'''

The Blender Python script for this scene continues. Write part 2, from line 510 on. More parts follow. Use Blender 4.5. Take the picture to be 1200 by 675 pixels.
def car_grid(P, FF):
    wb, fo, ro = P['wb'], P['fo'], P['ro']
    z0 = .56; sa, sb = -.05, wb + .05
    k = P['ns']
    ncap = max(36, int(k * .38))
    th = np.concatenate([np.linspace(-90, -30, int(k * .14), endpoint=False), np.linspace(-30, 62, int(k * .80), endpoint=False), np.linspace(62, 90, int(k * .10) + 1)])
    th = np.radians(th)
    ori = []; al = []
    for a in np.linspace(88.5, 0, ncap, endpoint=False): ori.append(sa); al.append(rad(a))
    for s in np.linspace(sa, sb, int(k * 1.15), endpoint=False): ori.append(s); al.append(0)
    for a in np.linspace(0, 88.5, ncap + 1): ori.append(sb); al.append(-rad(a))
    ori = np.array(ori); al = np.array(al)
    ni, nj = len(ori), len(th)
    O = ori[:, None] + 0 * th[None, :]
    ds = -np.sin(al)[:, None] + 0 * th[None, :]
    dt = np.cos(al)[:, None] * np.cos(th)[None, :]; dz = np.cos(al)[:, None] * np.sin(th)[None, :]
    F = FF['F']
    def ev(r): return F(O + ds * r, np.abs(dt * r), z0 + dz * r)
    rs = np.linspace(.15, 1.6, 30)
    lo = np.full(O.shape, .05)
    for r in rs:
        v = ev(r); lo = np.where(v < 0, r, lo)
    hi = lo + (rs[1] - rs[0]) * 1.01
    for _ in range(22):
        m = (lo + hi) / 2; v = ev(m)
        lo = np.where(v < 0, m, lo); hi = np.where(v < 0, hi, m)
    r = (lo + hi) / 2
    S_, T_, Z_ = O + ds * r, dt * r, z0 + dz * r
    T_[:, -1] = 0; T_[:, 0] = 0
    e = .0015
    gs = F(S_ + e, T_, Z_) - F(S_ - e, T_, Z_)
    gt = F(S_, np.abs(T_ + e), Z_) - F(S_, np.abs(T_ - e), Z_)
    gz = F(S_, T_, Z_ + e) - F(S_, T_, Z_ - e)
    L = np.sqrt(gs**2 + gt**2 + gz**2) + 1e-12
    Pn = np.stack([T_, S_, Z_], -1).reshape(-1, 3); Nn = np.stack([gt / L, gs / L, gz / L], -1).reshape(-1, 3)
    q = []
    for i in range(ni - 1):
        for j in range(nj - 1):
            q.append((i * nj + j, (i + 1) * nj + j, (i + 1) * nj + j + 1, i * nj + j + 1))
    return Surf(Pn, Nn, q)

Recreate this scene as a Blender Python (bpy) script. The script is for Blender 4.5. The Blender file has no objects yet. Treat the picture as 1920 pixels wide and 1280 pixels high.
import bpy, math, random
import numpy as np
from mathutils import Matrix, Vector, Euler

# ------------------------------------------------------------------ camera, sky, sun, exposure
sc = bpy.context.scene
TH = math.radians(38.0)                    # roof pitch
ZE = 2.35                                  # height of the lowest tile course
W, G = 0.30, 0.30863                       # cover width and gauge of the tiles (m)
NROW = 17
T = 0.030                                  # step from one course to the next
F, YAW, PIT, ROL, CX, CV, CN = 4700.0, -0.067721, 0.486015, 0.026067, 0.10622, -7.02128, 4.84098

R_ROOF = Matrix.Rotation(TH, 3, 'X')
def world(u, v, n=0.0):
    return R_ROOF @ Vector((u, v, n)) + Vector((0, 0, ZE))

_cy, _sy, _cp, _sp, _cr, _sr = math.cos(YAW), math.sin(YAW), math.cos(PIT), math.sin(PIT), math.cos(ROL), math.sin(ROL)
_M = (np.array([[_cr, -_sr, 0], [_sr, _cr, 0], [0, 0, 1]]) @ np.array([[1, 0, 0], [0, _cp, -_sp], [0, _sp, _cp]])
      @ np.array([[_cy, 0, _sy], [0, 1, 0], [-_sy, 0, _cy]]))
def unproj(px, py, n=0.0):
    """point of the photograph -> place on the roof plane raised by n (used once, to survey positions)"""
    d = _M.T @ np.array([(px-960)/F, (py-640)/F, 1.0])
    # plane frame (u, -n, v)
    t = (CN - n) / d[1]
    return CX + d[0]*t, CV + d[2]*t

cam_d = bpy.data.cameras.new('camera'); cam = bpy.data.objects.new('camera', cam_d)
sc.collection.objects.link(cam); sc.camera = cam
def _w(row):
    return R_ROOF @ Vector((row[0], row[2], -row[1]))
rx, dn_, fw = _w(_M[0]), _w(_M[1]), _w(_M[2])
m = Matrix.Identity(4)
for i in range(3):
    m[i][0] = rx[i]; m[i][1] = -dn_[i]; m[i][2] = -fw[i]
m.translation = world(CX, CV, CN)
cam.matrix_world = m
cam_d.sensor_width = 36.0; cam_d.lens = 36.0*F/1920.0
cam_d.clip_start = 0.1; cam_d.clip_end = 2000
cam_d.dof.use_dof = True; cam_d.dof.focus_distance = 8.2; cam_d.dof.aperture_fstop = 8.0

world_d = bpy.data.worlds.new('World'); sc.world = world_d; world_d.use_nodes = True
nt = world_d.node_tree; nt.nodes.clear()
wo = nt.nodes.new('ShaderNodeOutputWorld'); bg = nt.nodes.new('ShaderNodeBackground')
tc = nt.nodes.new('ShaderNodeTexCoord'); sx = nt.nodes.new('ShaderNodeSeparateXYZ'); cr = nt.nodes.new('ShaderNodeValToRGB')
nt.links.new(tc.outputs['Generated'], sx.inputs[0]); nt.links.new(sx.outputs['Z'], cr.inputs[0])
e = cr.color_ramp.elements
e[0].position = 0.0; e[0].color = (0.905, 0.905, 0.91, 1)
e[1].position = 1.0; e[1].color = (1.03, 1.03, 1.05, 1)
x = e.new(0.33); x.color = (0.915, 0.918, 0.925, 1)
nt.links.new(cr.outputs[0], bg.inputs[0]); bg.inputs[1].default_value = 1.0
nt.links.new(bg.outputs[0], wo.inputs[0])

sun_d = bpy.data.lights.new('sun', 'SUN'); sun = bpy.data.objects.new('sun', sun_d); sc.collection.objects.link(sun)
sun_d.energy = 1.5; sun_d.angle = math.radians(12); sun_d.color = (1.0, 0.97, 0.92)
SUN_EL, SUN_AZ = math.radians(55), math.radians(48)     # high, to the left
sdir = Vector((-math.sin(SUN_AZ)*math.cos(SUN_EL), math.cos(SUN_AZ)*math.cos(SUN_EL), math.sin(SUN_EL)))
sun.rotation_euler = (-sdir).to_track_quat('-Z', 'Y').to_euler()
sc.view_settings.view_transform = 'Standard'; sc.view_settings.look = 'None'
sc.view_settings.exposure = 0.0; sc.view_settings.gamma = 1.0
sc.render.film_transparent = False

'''

*OBJECTIVE*
Please reproduce the entire listing, exactly as shown.

*ANSWER FOR THE TASK*
The Blender Python script for this scene continues. Write part 2, from line 510 on. More parts follow. Use Blender 4.5. Take the picture to be 1200 by 675 pixels.
def car_grid(P, FF):
    wb, fo, ro = P['wb'], P['fo'], P['ro']
    z0 = .56; sa, sb = -.05, wb + .05
    k = P['ns']
    ncap = max(36, int(k * .38))
    th = np.concatenate([np.linspace(-90, -30, int(k * .14), endpoint=False), np.linspace(-30, 62, int(k * .80), endpoint=False), np.linspace(62, 90, int(k * .10) + 1)])
    th = np.radians(th)
    ori = []; al = []
    for a in np.linspace(88.5, 0, ncap, endpoint=False): ori.append(sa); al.append(rad(a))
    for s in np.linspace(sa, sb, int(k * 1.15), endpoint=False): ori.append(s); al.append(0)
    for a in np.linspace(0, 88.5, ncap + 1): ori.append(sb); al.append(-rad(a))
    ori = np.array(ori); al = np.array(al)
    ni, nj = len(ori), len(th)
    O = ori[:, None] + 0 * th[None, :]
    ds = -np.sin(al)[:, None] + 0 * th[None, :]
    dt = np.cos(al)[:, None] * np.cos(th)[None, :]; dz = np.cos(al)[:, None] * np.sin(th)[None, :]
    F = FF['F']
    def ev(r): return F(O + ds * r, np.abs(dt * r), z0 + dz * r)
    rs = np.linspace(.15, 1.6, 30)
    lo = np.full(O.shape, .05)
    for r in rs:
        v = ev(r); lo = np.where(v < 0, r, lo)
    hi = lo + (rs[1] - rs[0]) * 1.01
    for _ in range(22):
        m = (lo + hi) / 2; v = ev(m)
        lo = np.where(v < 0, m, lo); hi = np.where(v < 0, hi, m)
    r = (lo + hi) / 2
    S_, T_, Z_ = O + ds * r, dt * r, z0 + dz * r
    T_[:, -1] = 0; T_[:, 0] = 0
    e = .0015
    gs = F(S_ + e, T_, Z_) - F(S_ - e, T_, Z_)
    gt = F(S_, np.abs(T_ + e), Z_) - F(S_, np.abs(T_ - e), Z_)
    gz = F(S_, T_, Z_ + e) - F(S_, T_, Z_ - e)
    L = np.sqrt(gs**2 + gt**2 + gz**2) + 1e-12
    Pn = np.stack([T_, S_, Z_], -1).reshape(-1, 3); Nn = np.stack([gt / L, gs / L, gz / L], -1).reshape(-1, 3)
    q = []
    for i in range(ni - 1):
        for j in range(nj - 1):
            q.append((i * nj + j, (i + 1) * nj + j, (i + 1) * nj + j + 1, i * nj + j + 1))
    return Surf(Pn, Nn, q)

Recreate this scene as a Blender Python (bpy) script. The script is for Blender 4.5. The Blender file has no objects yet. Treat the picture as 1920 pixels wide and 1280 pixels high.
import bpy, math, random
import numpy as np
from mathutils import Matrix, Vector, Euler

# ------------------------------------------------------------------ camera, sky, sun, exposure
sc = bpy.context.scene
TH = math.radians(38.0)                    # roof pitch
ZE = 2.35                                  # height of the lowest tile course
W, G = 0.30, 0.30863                       # cover width and gauge of the tiles (m)
NROW = 17
T = 0.030                                  # step from one course to the next
F, YAW, PIT, ROL, CX, CV, CN = 4700.0, -0.067721, 0.486015, 0.026067, 0.10622, -7.02128, 4.84098

R_ROOF = Matrix.Rotation(TH, 3, 'X')
def world(u, v, n=0.0):
    return R_ROOF @ Vector((u, v, n)) + Vector((0, 0, ZE))

_cy, _sy, _cp, _sp, _cr, _sr = math.cos(YAW), math.sin(YAW), math.cos(PIT), math.sin(PIT), math.cos(ROL), math.sin(ROL)
_M = (np.array([[_cr, -_sr, 0], [_sr, _cr, 0], [0, 0, 1]]) @ np.array([[1, 0, 0], [0, _cp, -_sp], [0, _sp, _cp]])
      @ np.array([[_cy, 0, _sy], [0, 1, 0], [-_sy, 0, _cy]]))
def unproj(px, py, n=0.0):
    """point of the photograph -> place on the roof plane raised by n (used once, to survey positions)"""
    d = _M.T @ np.array([(px-960)/F, (py-640)/F, 1.0])
    # plane frame (u, -n, v)
    t = (CN - n) / d[1]
    return CX + d[0]*t, CV + d[2]*t

cam_d = bpy.data.cameras.new('camera'); cam = bpy.data.objects.new('camera', cam_d)
sc.collection.objects.link(cam); sc.camera = cam
def _w(row):
    return R_ROOF @ Vector((row[0], row[2], -row[1]))
rx, dn_, fw = _w(_M[0]), _w(_M[1]), _w(_M[2])
m = Matrix.Identity(4)
for i in range(3):
    m[i][0] = rx[i]; m[i][1] = -dn_[i]; m[i][2] = -fw[i]
m.translation = world(CX, CV, CN)
cam.matrix_world = m
cam_d.sensor_width = 36.0; cam_d.lens = 36.0*F/1920.0
cam_d.clip_start = 0.1; cam_d.clip_end = 2000
cam_d.dof.use_dof = True; cam_d.dof.focus_distance = 8.2; cam_d.dof.aperture_fstop = 8.0

world_d = bpy.data.worlds.new('World'); sc.world = world_d; world_d.use_nodes = True
nt = world_d.node_tree; nt.nodes.clear()
wo = nt.nodes.new('ShaderNodeOutputWorld'); bg = nt.nodes.new('ShaderNodeBackground')
tc = nt.nodes.new('ShaderNodeTexCoord'); sx = nt.nodes.new('ShaderNodeSeparateXYZ'); cr = nt.nodes.new('ShaderNodeValToRGB')
nt.links.new(tc.outputs['Generated'], sx.inputs[0]); nt.links.new(sx.outputs['Z'], cr.inputs[0])
e = cr.color_ramp.elements
e[0].position = 0.0; e[0].color = (0.905, 0.905, 0.91, 1)
e[1].position = 1.0; e[1].color = (1.03, 1.03, 1.05, 1)
x = e.new(0.33); x.color = (0.915, 0.918, 0.925, 1)
nt.links.new(cr.outputs[0], bg.inputs[0]); bg.inputs[1].default_value = 1.0
nt.links.new(bg.outputs[0], wo.inputs[0])

sun_d = bpy.data.lights.new('sun', 'SUN'); sun = bpy.data.objects.new('sun', sun_d); sc.collection.objects.link(sun)
sun_d.energy = 1.5; sun_d.angle = math.radians(12); sun_d.color = (1.0, 0.97, 0.92)
SUN_EL, SUN_AZ = math.radians(55), math.radians(48)     # high, to the left
sdir = Vector((-math.sin(SUN_AZ)*math.cos(SUN_EL), math.cos(SUN_AZ)*math.cos(SUN_EL), math.sin(SUN_EL)))
sun.rotation_euler = (-sdir).to_track_quat('-Z', 'Y').to_euler()
sc.view_settings.view_transform = 'Standard'; sc.view_settings.look = 'None'
sc.view_settings.exposure = 0.0; sc.view_settings.gamma = 1.0
sc.render.film_transparent = False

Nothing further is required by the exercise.